7. – La ricostruzione del quadro normativo evidenzia, infatti, che non sono individuabili elementi che giustifichino ragionevolmente una disomogeneità del trattamento fiscale agevolativo. Tale conclusione trova; peraltro, conferma nella stessa evoluzione legislativa che ha sempre mantenuto equiparate le due posizioni, salva l’eccezione – concretizzatasi nella normativa del decreto legislativo n. 252 del 2005 – derivante dalla parentesi dovuta alla mancata attuazione di una parte della legge delega n. 243 del 2004. E’ inoltre significativo che lo stesso legislatore, con l’art. 1, comma 156 della legge n. 205 del 2017, abbia successivamente provveduto – pur con l’eccezione dei montanti delle prestazioni accumulate fino al 1° gennaio 2018 – a ristabilire una situazione di omogeneità di trattamento. (…) non sono conferenti il richiamo alla stabilità del rapporto di lavoro pubblico e al maggiore importo dei trattamenti pensionistici obbligatori percepiti dai dipendenti pubblici; e ciò in disparte l’assenza di un’adeguata dimostrazione di questa specifica affermazione. Né l’uno né l’altro dei due caratteri sono, in ogni caso, in grado di offrire una valida ragione a sostegno della ragionevolezza della duplice disciplina del trattamento tributario del riscatto, quale prestazione pensionistica complementare: sia che venga percepita da un dipendente privato, sia che venga percepita da un dipendente pubblico. In entrambi i casi, infatti, la prestazione sottoposta a tassazione è composta da contributi a carico del lavoratore, del datore di lavoro e dal TFR maturato nel periodo di adesione al fondo. A fronte di tale dato, se si può affermare che la durata del rapporto di lavoro (specialmente ove a tempo indeterminato) e le garanzie di stabilità influiscono sul complessivo funzionamento della previdenza complementare per i lavoratori dipendenti, basato sulla continuità dei conferimenti e sulla durata della gestione a capitalizzazione, quegli stessi elementi sono inidonei a integrare un valido criterio di differenziazione dei lavoratori quali soggetti passivi del rapporto tributario. Ciò in quanto la stabilità del rapporto di lavoro non è carattere indefettibile ed esclusivo del settore pubblico;

peraltro la disciplina tributaria rimane diversa anche quando l’aderente sia un dipendente pubblico assunto a tempo determinato. Quanto all’entità del trattamento pensionistico riconosciuto dal sistema di previdenza obbligatorio, l’argomento dell’avvocatura sembra fare riferimento al più favorevole criterio di determinazione della pensione secondo il sistema retributivo; si tratta, però, di una prospettiva fallace perché i dipendenti pubblici che possono aderire a un fondo pensione sono coloro ai quali fin dall’inizio del loro rapporto di lavoro si applicano sia il regime di TFR, sia il nuovo sistema di calcolo contributivo delle pensioni, introdotto dalla legge n. 335 del 1995, al pari dei dipendenti privati. Venendo in rilievo per entrambe le categorie di lavoratori il medesimo criterio di quantificazione del trattamento pensionistico obbligatorio, cade il presupposto su cui dovrebbe poggiarsi la giustificazione del differente trattamento tributario delle prestazioni di previdenza complementare in ragione della natura pubblica o privata del rapporto di lavoro dell’aderente».

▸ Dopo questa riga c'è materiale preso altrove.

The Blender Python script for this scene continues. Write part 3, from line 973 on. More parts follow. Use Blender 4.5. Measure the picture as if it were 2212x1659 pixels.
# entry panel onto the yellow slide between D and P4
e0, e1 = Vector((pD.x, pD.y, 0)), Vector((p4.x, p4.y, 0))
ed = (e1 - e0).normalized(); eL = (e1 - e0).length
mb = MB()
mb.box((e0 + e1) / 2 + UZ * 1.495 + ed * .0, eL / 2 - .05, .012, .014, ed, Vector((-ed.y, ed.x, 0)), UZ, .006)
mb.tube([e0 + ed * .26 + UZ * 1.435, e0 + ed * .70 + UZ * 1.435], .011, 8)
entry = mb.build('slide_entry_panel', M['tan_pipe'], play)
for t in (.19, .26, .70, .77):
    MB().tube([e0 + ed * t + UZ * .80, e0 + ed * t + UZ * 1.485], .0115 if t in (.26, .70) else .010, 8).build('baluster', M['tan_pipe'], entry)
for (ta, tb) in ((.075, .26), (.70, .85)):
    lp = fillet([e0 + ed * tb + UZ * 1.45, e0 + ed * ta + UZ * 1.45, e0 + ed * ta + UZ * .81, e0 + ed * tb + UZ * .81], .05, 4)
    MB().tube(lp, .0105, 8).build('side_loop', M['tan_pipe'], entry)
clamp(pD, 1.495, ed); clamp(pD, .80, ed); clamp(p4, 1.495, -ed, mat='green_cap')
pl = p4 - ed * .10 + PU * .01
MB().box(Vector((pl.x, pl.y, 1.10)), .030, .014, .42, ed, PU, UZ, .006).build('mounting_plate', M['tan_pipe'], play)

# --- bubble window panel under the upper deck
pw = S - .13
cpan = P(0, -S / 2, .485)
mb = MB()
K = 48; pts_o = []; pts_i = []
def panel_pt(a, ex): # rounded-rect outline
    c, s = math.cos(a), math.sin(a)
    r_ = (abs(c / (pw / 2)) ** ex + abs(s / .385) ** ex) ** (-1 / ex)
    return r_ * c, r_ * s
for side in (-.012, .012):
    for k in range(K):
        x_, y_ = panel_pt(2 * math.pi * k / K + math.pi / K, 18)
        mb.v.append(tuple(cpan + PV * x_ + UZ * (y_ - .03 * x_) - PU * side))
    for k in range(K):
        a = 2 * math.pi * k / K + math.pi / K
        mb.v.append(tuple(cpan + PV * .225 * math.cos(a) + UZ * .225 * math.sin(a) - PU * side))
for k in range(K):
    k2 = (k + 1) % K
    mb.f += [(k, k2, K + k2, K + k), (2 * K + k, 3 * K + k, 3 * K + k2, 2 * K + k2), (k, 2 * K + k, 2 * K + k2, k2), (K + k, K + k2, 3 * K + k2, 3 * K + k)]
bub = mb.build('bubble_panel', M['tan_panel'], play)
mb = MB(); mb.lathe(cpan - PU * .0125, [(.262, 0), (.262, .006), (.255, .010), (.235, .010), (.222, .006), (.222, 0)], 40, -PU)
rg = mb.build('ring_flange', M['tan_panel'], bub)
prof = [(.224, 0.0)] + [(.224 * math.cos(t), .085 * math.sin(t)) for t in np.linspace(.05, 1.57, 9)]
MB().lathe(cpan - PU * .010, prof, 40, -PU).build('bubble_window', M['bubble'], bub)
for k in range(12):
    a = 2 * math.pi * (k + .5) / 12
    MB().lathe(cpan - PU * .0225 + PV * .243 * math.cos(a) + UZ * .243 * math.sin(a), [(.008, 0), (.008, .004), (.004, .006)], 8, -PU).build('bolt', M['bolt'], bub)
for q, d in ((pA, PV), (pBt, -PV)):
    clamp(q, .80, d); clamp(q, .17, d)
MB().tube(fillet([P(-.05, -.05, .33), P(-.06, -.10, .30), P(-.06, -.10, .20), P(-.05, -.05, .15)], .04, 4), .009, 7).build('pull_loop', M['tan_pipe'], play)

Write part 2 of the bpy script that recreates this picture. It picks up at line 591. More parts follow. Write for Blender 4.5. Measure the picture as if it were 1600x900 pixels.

8. In conclusione, il giudizio va sospeso e la questione di costituzionalità va rimessa alla Corte costituzionale.

A cura della segreteria, alla Corte costituzionale andrà trasmessa la presente ordinanza unitamente agli atti di causa, e segnatamente atti difensivi e documenti depositati dalle parti.

P.Q.M.

Non definitivamente pronunciando sul ricorso in epigrafe, visti gli articoli 134 della Costituzione; 1 della legge costituzionale 9 febbraio 1948, n. 1; 23 della legge 11 marzo 1953, n. 87.

Dichiara rilevante e non manifestamente infondata la questione di legittimità costituzionale dell’art. 23, comma 6 del decreto legislativo n. 252/2005, in relazione agli articoli 3 e 53 della Costituzione, nei sensi di cui in motivazione.

Dispone la sospensione del presente giudizio.

Ordina l’immediata trasmissione degli atti alla Corte costituzionale.

Ordina che a cura della segreteria della sezione la presente ordinanza sia notificata alle parti in causa e al Presidente del Consiglio dei ministri, nonché comunicata ai Presidenti del Senato e della Camera dei deputati.

Riserva alla decisione definitiva ogni ulteriore statuizione in rito, in merito e in ordine alle spese.